You know who they are. Those people in your life who know just how to push your buttons. There’s one or two – or maybe more – friends, neighbors, coworkers, or family members, who seem to have the extraordinary talent to say or do just the thing to “get your goat,” “rub you the wrong way,” or just generally tick you off.

refinementIf we spend more than a few minutes around them we will probably soon be angry, impatient, jealous, grouchy, irritated, or depressed. They just have that effect on us.  And it’s their fault. Right?

Well, maybe not. This past weekend I heard something that really got me thinking. Jennifer Kennedy Dean, founder of The Praying Life Foundation, spoke at my church. Saturday afternoon we had a two-session conference on prayer. Sunday morning, she shared a message about living an “altar’d” life.

An “altar” (the noun) is the place we lay our offering down before God, where we yield that which we hold and control. In her book, “Altar’d: Experience the Power of the Resurrection,” Jennifer turns the noun “altar” into a verb. To live in an altar’d state means to live surrendered to God, yielded and free. It means to put to death our sinful, fleshly ways and lay them down before God. “Altar’d living frees us to live in the power of the resurrection.”

So what does push-button people have to do with altar’d living? Our “buttons” are those spots where our sinful flesh still rules and reigns. Those areas of our lives we have not yielded up to God are the very ones that light up when the push-button people come around. Jennifer called them “pockets of flesh” that rear their ugly head when engaged by the words or deeds of people we encounter.

Selfishness. Anger. Impatience. Greed. The desire to control. The need to be right. Should I go on? Ouch, I really want to stop now.

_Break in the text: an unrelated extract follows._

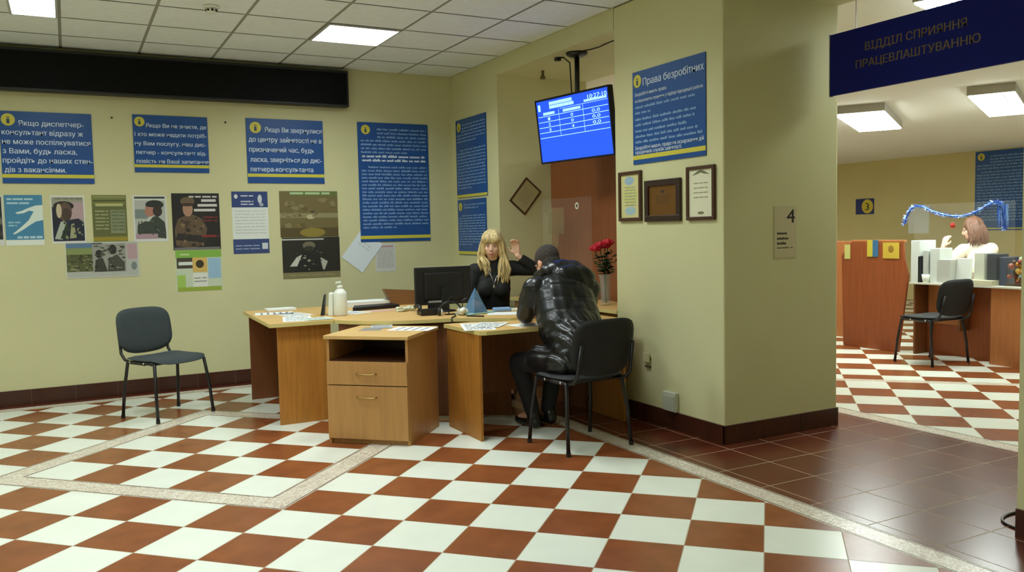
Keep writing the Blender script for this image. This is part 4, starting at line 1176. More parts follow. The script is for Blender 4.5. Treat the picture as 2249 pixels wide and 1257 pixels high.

The real problem is not the people who push the buttons. The real problem is the buttons. That means the fault is within us. Our ugly, fleshly human nature.

Here’s the good news: God wants to use those push-button people in our lives to make us more life Jesus. Whenever our buttons get pushed, the Spirit says, “Did you feel that? That’s an area that needs to be laid down, given over, altar’d.” God points out these areas of sin in our lives because He wants to refine them, clean them out.

I’m tired of having my buttons pushed. I hate how it feels. But this weekend the Holy Spirit showed me that God can use push-button  people in my life for a greater purpose. Now I’m praying that God will help me give every “button” over to Him. When one lights up and I feel that little jolt, I want to turn it off for good, to altar it before God.

What do you think? Do you have any push-button people in your life? How can God use them to make you more like Jesus?